Although the content of the provisions concerning withholding tax (WHT) has not been amended in recent years, significant changes have been observed in the practice of the tax authorities. Taxpayers are therefore facing a new challenge: the necessity to reassess the relevance of previously adopted approaches and adapt them to the evolving line of interpretation.
Below, we present the areas in which the change in the position of the authorities is clearly noticeable and which we would like to draw attention to in the context of the increasing number of audits related to withholding tax.
Departure from the “look-through approach” concept
An example of the change in the practice of tax authorities regarding WHT is the departure from the “look-through approach”, which is not explicitly provided for in the legislation but has previously been accepted by the tax administration.
Until now, it was permissible to settle payments as if they were made by the Polish entity directly to the beneficial owner of the receivables – see, for instance, the tax ruling of 11 April 2024, reference no. 0111-KDIB1-2.4010.80.2024.1.AK. Unfortunately, tax authorities are increasingly refusing to apply exemptions or reduced rates where the recipient of the payment is not the same entity as the beneficial owner/taxpayer.
Position of the tax authorities
Tax authorities currently present the position that in any case where the income recipient is not the “beneficial owner” within the meaning of the WHT regulations, preferential taxation rules or exemptions provided under a double taxation treaty or the Corporate Income Tax Act (CIT) cannot be applied to the payments made. This view is reflected, for example, in the tax rulings of 2 May 2024, ref. 0114-KDIP2-1.4010.104.2024.2.PP and 20 February 2025, ref. 0111-KDIB1-1.4010.721.2024.1.BS.

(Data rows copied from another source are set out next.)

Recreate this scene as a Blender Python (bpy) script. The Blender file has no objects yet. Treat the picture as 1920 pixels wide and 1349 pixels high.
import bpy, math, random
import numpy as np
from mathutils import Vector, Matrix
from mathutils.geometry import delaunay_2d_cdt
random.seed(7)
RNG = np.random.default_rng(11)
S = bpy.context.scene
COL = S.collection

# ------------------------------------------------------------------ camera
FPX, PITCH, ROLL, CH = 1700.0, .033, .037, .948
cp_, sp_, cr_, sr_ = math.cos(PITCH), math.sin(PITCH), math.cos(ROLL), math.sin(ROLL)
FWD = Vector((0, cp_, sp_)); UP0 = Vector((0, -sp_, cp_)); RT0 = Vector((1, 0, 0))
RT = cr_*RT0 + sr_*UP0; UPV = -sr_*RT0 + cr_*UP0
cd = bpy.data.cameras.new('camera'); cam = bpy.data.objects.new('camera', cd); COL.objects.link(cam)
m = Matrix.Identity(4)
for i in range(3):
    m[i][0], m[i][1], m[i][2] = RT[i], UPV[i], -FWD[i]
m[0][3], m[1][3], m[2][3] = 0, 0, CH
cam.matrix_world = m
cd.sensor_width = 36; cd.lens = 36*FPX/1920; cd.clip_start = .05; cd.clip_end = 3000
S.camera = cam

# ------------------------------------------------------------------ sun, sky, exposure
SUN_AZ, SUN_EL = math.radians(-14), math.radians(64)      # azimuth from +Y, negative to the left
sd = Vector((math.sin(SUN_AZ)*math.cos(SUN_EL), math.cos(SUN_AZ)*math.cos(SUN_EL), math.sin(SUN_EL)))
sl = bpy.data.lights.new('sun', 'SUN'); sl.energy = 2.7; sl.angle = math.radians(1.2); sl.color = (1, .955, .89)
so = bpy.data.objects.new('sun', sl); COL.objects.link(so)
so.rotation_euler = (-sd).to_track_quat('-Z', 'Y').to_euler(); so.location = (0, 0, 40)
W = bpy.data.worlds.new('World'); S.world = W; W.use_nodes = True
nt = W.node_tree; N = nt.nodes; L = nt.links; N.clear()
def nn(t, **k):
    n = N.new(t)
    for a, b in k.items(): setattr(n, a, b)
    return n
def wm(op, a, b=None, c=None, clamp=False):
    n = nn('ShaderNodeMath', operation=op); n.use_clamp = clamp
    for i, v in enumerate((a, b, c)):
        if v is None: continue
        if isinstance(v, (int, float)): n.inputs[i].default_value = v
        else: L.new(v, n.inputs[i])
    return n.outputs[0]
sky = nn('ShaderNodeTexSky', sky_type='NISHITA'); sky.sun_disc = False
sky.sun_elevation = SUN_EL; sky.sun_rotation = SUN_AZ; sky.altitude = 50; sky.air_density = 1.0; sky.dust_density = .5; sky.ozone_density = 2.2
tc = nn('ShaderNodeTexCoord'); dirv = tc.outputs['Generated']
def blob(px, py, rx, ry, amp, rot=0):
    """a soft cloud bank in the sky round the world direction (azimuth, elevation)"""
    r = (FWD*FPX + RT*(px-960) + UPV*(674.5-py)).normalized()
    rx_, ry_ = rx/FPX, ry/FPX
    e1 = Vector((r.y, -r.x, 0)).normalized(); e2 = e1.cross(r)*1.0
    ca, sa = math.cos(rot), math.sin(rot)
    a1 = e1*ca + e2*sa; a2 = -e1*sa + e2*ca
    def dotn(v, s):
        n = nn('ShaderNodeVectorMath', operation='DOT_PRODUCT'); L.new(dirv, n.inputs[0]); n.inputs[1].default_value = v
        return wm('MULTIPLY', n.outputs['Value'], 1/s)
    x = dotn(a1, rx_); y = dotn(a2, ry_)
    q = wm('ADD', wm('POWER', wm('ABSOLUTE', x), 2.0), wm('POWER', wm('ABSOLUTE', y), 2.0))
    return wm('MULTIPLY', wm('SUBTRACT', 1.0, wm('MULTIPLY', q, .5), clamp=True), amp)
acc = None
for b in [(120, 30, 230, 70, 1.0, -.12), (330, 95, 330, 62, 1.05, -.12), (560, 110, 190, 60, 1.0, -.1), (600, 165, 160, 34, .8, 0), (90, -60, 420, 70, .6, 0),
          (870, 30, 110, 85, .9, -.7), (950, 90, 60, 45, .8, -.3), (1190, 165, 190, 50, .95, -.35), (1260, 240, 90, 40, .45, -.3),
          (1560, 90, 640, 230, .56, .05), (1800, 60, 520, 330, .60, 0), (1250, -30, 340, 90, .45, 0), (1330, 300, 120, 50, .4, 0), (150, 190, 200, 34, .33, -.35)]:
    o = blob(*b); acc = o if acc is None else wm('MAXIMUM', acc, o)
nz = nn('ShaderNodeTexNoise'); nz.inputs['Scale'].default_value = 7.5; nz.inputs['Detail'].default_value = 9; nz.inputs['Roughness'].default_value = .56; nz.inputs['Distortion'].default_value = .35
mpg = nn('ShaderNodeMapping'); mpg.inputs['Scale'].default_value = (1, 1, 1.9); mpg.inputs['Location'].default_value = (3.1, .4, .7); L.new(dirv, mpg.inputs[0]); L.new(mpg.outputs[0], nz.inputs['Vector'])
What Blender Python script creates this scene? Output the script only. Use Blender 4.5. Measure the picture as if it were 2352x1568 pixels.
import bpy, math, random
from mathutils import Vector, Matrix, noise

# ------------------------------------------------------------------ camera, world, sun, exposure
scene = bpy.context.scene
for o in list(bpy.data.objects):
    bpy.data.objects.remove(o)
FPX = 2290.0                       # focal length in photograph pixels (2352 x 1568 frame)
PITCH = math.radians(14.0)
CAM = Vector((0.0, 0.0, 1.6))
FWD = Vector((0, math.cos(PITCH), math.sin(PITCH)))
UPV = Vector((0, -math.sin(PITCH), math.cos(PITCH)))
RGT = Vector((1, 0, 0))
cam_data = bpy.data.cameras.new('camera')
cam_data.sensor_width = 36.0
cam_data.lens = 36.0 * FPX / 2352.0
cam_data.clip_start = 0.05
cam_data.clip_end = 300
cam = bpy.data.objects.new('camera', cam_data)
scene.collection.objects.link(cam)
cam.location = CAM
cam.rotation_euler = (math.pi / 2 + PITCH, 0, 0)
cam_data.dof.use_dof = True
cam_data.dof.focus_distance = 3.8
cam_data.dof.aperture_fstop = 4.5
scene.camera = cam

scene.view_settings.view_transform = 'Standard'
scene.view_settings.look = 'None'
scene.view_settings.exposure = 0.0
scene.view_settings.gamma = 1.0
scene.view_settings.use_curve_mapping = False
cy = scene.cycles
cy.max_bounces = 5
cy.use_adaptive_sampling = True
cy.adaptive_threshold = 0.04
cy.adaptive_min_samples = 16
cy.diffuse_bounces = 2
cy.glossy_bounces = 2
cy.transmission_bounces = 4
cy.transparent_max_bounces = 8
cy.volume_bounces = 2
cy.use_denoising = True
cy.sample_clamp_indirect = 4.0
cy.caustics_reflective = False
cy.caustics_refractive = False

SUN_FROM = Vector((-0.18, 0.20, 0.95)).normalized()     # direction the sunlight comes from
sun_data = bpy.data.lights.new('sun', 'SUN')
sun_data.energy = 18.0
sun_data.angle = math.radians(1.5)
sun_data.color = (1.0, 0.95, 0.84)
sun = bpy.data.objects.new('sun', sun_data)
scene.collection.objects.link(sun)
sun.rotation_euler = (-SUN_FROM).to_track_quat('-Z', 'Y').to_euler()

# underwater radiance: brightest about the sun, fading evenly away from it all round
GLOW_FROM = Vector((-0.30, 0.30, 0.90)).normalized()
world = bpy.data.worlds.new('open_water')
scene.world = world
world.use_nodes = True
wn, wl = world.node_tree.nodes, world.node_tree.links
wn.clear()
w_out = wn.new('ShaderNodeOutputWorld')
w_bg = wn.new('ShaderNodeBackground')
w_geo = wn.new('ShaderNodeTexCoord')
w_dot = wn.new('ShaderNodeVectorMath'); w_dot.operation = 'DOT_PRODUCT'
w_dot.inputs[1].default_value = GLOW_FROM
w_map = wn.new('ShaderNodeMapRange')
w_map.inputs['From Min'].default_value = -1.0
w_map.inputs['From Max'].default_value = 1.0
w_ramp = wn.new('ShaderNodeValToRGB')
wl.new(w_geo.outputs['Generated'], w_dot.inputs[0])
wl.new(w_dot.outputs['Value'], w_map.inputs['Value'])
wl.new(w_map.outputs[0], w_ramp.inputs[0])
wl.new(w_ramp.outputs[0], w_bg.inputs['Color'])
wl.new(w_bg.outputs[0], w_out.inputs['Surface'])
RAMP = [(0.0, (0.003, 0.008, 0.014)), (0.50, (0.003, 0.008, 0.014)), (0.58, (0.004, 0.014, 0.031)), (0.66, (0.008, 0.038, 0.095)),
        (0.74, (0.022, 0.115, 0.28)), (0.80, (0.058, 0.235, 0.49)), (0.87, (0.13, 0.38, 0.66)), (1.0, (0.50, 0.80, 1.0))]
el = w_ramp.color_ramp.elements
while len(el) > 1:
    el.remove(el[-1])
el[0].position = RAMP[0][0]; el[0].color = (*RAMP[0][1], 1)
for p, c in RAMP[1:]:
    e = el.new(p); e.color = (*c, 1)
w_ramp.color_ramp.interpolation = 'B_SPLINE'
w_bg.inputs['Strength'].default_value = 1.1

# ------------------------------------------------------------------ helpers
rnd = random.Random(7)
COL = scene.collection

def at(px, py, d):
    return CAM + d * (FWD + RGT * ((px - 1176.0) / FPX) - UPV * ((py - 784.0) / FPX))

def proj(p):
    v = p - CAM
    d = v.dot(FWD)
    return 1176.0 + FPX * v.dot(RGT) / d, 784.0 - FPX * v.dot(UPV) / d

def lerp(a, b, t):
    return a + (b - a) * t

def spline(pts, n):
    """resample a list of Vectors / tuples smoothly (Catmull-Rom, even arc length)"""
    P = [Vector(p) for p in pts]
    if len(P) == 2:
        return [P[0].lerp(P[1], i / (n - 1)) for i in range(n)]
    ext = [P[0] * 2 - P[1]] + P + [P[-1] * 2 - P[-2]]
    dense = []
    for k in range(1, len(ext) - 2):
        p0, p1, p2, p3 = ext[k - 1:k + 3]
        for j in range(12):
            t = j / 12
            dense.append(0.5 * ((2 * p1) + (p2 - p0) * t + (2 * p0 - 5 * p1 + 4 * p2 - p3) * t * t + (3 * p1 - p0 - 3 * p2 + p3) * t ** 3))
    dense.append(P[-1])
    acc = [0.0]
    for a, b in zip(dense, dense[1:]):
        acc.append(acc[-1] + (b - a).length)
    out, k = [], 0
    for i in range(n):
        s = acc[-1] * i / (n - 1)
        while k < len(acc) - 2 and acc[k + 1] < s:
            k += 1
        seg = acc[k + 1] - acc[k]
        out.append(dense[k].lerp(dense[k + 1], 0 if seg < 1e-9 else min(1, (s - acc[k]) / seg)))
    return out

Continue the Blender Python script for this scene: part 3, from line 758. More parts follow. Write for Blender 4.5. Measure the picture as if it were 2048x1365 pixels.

In the case of “tax transparent” entities (such as partnerships), this means that such entities cannot be safely treated as beneficial owners for WHT purposes, because it is the partners, and not the partnership itself, who are considered the beneficial owners of the received payments.
Even if such an entity provides a signed “beneficial owner” statement, this is not sufficient.
Important!
Attention should also be paid to the residency certificates of the aforementioned partnerships – these most often explicitly state that the entity itself is not a tax resident, but rather its partners are. Consequently, possessing such a set of documents does not meet the requirements for applying a WHT exemption or reduced rate. When making payments to such partnerships, the safe approach is to apply the full statutory WHT rate for the relevant type of payment (19% for dividends, 20% for interest, royalties, or intangible services).
Intermediary Services
Withholding tax covers broadly understood intangible services, the catalogue of which is indicated in Article 21(1)(2a) of the CIT Act. The obligation to withhold WHT arises in the case of advisory services, accounting services, market research, legal services, advertising services, management and control, data processing, employee recruitment and personnel acquisition, guarantees, and sureties. At the end of this closed list, there is a catch-all clause: “and services of a similar nature.” In practice, this means that the tax authorities, after conducting an analysis, assess whether a given service is similar to any of the services expressly listed in the provision.
Position of the tax authorities
The interpretative line of the tax authorities in this area has not been uniform. However, until recently, the dominant position of the National Tax Information (KIS) was that intermediary services are not subject to WHT (see, for example, the tax ruling of 1 March 2023, ref. 0114-KDIP2-1.4010.220.2022.2.OK).
However, recent rulings (e.g., tax ruling of 5 December 2023, ref. 0111-KDIB1-1.4010.544.2023.2.MF) have classified intermediary services as similar in nature to advisory, advertising, and market research services.
According to the Director of the KIS, the scope and nature of tasks performed by intermediaries, such as: presentation and promotion of products, price negotiation, organisation of orders and bookings, or post-sale services, justify their inclusion under Article 21(1)(2a) of the CIT Act. Such an interpretation gives rise to a taxpayer's obligation to assess whether WHT applies to payments for intermediary services.
The above examples illustrate the dynamic evolution in the approach of the tax authorities toward matters that have not been subject to statutory changes. There is a noticeable tendency toward pro-fiscal interpretation, which may adversely affect taxpayers.
Important!
In view of these changes, WHT safeguarding instruments previously used by taxpayers should be re-evaluated in terms of their current validity.
Individual rulings, protective opinions, or due diligence procedures obtained by entities subject to WHT regulations should be re-examined to safeguard your interests.